Yes. It may be easy to miss that truth when one considers all the seemingly random things that came together to bring the Reformation to pass. What if that thunderstorm had not re-routed Luther from law school to monkery? What if Tetzel’s sales territory had been further south? What if Gutenberg had been born twenty years later? These realities had a significant impact, along with sundry political intrigues and a dozen other less than theological forces.
And no. It wasn’t necessary if we mean by Reformation the split between the Roman and the Protestant churches. That didn’t have to happen. It could have been avoided had one thing happened, had Rome repented of her heresies and come back home. It is not pedantic but important to remember that Protestants did not split from the church, but rather Rome did. Just as the faith of Abraham is the faith we affirm, and Judaism has left it, so with Rome and biblical Christianity.

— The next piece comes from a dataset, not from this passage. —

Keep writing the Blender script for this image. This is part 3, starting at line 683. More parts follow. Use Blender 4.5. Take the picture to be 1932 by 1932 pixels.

It is true that Luther himself was not shy about getting into theological battles. He did not have a strong reputation as a diplomat and a peacemaker. But such misses two critical realities. First, Luther’s battle at the beginning, from his own perspective wasn’t against Rome but for her. He genuinely, albeit naively, believed that when those in power in Rome learned of the heresy being wrought by those who were selling indulgences that the hammer would come down and the church would be made right. Luther and Tetzel were like two brothers fighting in the back yard, until Luther broke away saying, “Wait until Dad gets home. You’re going to be in big trouble.” Trouble is, when Papa came home, it was Luther who got the switch. Secondly, while Luther was fighting, he was fighting to protect the peace that we have with our heavenly Father. It was his love of the peace won by Christ that led him to fight.
The Reformation, the split, was not made formal when Luther was excommunicated. Rather this happened during the counter-Reformation, when the Council of Trent formally and unchangeably adopted its sixth session condemning as damnable heresy the biblical doctrine of justification by faith alone. This was her departure from the faith once delivered. The Protestant church was and is the church continuing, that against which the gates of hell will not prevail. The church did not end and then start anew with a different group. Rather Rome fell away as an institution.
It is not a bad thing at all to mourn the lack of institutional unity between Rome and the evangelical church. It is tragic indeed. It is a bad thing, however, to see the evangelical church as having been overly scrupulous or pedantic in its protestations, to lay the disunity at the feet of those who are in subjection to the Word of God alone. Those who deny the gospel, who not only deny being under the authority of Scripture alone but affirm themselves as above the very Word of God, they remain at fault. The Spirit, through the gospel however, even now has power to redeem everyone still caught up in Rome. Let’s pray that He does.